Troy,
These are the weaknesses of your proposed system as I see it. The CLE has no framelines for your proposed 50mm, only 28, 40, and 90. It has a short rangefinder baseline, which is a problem only if you shoot with fast lenses wide open.
The number one shortcoming for me is that the meter doesn't work at all in manual mode. You have to meter in automatic mode, then remember the reading and reset the shutter speed dial, which requires that you depress an awkwardly placed release button to unlock the shutter dial. Using a separate light meter is faster for me than using the internal meter on manual mode. There is no exposure lock button in autoexposure mode. You do get +/- 2 stops of compensation on the shutter dial in 1/2 stop steps, but you have to push the awkward release button to get it. If the battery is gone, you have no camera. Luckily the batteries are the still-common SR-44 (or 357, etc.).
If you plan to use the camera on autoexposure over 90% of the time, or with an external meter, it will probably work well for you.
I haven't tried it, but I'd expect no problem with the Zeiss 28mm on the CLE. The only potential problem I can see is that the recessed lens parts might block the light meter cell in the floor of the camera from reading the shutter / film plane. I was going to suggest that you try asking Steve Gandy at cameraquest.com about the Zeiss 28mm on the CLE, but it appears that Zeiss has taken back distribution from Hasselblad, and he can't get the cameras and lenses anymore.

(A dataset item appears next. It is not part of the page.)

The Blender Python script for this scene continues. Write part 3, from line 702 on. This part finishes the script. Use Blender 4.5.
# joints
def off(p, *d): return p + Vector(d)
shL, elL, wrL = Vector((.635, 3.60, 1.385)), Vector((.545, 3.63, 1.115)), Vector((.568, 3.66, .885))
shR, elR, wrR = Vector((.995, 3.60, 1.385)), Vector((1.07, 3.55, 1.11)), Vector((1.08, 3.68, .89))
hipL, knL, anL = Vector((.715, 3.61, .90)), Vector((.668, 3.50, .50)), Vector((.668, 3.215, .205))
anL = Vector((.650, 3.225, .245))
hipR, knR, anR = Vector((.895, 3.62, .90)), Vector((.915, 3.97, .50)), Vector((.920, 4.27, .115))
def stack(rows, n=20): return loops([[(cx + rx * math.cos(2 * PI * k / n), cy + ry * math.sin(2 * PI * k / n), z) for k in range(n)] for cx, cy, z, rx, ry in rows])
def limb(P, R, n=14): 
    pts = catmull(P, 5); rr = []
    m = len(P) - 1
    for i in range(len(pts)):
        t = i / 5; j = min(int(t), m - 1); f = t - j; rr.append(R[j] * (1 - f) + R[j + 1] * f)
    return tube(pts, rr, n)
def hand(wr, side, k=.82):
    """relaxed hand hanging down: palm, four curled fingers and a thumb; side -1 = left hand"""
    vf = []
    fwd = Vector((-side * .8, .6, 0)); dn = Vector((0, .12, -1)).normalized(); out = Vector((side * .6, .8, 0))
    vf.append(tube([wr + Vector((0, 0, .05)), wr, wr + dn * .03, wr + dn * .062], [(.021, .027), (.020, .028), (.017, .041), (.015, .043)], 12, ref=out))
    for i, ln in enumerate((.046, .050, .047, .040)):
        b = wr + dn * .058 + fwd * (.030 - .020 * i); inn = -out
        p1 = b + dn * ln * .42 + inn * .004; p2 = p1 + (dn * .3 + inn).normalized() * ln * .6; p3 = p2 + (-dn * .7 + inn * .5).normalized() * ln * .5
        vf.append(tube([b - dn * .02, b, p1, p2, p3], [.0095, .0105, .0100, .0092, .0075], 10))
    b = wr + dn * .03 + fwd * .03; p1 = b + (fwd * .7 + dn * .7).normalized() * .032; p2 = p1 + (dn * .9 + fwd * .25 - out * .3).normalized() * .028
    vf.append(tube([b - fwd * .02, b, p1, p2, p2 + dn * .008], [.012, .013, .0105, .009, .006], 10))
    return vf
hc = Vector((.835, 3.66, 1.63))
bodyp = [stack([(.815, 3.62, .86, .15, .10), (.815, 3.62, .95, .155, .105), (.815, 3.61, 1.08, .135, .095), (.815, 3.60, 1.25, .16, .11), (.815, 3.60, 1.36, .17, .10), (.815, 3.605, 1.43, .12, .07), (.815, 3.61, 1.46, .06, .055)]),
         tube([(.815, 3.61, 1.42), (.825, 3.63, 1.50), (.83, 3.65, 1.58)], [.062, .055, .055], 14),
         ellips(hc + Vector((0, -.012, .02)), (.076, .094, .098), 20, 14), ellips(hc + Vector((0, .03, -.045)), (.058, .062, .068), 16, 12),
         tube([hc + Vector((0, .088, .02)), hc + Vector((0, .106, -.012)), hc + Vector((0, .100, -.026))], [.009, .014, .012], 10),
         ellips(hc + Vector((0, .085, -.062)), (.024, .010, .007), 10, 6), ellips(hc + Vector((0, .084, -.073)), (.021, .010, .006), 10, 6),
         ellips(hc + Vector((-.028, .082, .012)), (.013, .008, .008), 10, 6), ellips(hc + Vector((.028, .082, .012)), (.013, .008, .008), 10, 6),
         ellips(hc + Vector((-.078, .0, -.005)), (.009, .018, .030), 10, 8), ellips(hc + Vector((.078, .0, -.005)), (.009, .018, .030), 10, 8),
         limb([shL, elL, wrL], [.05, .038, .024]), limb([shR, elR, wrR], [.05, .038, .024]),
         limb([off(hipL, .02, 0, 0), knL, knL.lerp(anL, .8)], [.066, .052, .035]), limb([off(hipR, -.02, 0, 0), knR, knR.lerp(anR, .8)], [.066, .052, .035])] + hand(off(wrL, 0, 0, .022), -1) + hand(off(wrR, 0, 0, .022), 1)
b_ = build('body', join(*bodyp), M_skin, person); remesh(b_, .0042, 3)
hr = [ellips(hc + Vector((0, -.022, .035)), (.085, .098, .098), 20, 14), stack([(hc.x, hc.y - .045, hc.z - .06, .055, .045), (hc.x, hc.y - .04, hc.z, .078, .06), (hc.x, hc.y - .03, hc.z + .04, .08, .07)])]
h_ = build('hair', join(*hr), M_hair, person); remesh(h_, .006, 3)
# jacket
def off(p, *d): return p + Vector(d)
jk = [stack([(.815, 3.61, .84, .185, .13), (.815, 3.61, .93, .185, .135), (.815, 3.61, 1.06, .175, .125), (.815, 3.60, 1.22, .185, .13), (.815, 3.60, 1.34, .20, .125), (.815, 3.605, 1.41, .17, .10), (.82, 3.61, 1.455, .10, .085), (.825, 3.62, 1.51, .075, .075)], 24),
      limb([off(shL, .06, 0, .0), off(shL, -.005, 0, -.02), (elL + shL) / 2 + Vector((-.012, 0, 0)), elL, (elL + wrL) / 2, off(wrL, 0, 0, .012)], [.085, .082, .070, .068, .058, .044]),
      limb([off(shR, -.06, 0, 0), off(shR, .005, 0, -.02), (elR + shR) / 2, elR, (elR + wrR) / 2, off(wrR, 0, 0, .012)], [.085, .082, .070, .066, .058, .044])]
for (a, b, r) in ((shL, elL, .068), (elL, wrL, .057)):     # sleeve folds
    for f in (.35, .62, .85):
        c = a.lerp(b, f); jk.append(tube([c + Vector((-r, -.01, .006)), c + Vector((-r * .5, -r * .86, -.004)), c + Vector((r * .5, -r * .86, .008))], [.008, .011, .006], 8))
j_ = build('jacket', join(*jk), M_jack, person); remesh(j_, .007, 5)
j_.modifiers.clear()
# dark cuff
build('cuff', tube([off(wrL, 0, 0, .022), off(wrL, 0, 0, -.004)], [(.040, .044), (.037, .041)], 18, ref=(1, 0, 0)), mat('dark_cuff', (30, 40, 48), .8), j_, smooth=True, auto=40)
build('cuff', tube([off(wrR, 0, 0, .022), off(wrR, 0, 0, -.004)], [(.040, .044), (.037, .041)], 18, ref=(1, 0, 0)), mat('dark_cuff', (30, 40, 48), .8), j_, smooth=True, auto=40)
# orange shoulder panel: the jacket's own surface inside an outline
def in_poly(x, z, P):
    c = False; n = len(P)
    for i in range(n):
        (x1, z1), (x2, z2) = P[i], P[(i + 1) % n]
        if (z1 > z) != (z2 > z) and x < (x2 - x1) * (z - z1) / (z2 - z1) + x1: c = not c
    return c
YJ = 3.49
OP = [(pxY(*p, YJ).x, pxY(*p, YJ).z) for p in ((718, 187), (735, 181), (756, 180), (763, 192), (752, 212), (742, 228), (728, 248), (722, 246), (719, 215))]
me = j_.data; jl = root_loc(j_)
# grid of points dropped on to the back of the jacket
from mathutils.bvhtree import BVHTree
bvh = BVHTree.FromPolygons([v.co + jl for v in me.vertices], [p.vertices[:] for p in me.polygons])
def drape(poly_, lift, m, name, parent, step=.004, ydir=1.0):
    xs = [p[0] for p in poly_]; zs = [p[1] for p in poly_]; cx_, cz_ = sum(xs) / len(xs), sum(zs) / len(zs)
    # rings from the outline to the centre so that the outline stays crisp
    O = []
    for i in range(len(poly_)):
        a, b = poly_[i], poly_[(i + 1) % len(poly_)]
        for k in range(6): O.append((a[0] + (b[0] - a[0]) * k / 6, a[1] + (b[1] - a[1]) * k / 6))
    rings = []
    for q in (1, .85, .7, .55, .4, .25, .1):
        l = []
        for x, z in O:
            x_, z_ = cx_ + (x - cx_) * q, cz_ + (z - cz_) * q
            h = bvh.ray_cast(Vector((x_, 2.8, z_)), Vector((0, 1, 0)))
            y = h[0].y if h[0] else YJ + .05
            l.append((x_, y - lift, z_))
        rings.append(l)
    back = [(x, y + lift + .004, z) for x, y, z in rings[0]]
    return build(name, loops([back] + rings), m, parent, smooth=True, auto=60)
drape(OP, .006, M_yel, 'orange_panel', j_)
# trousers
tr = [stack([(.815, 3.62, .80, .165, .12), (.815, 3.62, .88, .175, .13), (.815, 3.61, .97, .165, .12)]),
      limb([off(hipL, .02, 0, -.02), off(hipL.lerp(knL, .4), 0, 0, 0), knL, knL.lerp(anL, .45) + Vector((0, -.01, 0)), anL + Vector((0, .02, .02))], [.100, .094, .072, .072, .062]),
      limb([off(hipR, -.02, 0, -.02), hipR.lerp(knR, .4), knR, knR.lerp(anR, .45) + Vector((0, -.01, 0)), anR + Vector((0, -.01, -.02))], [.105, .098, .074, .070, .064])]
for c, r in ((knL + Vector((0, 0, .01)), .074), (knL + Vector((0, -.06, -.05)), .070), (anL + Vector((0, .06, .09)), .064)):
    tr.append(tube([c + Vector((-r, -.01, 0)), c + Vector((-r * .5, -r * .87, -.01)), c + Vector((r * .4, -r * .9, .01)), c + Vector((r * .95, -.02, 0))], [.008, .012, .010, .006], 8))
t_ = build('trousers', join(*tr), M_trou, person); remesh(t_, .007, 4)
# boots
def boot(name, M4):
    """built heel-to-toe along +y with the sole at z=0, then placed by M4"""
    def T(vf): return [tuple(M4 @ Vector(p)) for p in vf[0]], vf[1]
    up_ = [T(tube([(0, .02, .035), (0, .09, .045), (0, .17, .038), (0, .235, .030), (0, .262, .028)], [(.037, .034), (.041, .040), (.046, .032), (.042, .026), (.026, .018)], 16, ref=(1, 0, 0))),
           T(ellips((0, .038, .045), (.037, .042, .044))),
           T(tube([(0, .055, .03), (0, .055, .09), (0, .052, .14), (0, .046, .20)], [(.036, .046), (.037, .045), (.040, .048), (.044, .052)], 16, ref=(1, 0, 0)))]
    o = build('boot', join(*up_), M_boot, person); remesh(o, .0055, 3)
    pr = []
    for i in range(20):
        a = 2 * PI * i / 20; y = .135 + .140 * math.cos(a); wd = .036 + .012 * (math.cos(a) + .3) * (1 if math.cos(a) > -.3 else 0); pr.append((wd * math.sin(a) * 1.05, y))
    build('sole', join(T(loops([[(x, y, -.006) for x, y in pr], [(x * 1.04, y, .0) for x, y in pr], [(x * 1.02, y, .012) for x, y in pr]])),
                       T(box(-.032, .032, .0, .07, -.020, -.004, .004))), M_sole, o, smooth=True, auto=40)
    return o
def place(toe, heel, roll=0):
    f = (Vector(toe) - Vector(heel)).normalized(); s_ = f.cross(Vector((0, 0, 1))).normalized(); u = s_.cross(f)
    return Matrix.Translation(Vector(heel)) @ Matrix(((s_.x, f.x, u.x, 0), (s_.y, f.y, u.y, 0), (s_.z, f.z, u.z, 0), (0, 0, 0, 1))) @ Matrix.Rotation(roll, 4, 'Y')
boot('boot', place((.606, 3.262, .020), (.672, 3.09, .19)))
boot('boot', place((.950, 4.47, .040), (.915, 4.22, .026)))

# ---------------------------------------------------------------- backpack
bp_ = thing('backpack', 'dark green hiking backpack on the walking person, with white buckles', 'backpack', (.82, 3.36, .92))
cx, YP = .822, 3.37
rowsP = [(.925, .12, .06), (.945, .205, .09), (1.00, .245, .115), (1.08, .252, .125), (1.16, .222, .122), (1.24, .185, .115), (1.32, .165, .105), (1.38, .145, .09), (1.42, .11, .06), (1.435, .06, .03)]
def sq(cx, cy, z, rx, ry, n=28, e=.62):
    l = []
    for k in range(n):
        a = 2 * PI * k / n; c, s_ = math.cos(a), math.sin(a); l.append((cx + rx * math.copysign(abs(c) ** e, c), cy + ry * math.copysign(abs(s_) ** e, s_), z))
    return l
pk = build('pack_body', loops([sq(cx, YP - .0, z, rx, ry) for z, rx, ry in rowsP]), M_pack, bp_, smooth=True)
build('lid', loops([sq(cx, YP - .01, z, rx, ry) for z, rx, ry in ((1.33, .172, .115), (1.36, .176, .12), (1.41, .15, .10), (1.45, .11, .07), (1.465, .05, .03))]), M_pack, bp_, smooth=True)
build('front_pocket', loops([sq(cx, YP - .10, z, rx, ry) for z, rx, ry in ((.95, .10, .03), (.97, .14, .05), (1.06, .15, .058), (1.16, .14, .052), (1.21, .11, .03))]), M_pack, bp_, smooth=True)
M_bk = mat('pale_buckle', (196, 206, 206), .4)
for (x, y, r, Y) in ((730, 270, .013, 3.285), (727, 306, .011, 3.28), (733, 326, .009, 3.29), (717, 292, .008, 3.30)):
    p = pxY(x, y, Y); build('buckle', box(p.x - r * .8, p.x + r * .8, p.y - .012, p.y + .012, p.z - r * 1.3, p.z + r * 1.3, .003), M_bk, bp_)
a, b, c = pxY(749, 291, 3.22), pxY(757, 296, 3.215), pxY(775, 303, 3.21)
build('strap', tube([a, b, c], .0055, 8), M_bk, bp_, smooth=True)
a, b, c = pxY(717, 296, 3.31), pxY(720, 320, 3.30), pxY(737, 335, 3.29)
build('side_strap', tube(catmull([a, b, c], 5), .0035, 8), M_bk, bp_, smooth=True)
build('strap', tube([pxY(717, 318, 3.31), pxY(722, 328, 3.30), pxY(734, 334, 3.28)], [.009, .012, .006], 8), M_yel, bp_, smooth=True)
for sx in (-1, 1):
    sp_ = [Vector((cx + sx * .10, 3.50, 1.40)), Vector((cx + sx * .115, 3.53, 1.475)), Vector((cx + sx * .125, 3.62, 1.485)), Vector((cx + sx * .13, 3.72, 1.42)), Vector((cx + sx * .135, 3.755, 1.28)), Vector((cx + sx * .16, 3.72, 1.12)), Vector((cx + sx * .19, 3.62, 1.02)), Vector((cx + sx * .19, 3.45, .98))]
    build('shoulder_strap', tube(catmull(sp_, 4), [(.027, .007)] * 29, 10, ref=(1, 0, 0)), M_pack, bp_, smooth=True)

I'm not trying to run down the CLE. It's a very nice, quiet, discrete camera that can fit excellent optics. The viewfinder is excellent. My father bought this CLE after he had cataracts and detached retinas because he could see through it clearly and focus it better than anything else he could find reasonably priced. For flash and autoexposure shooting it's great, and I'm keeping mine. I just don't often work the way the CLE is designed to work.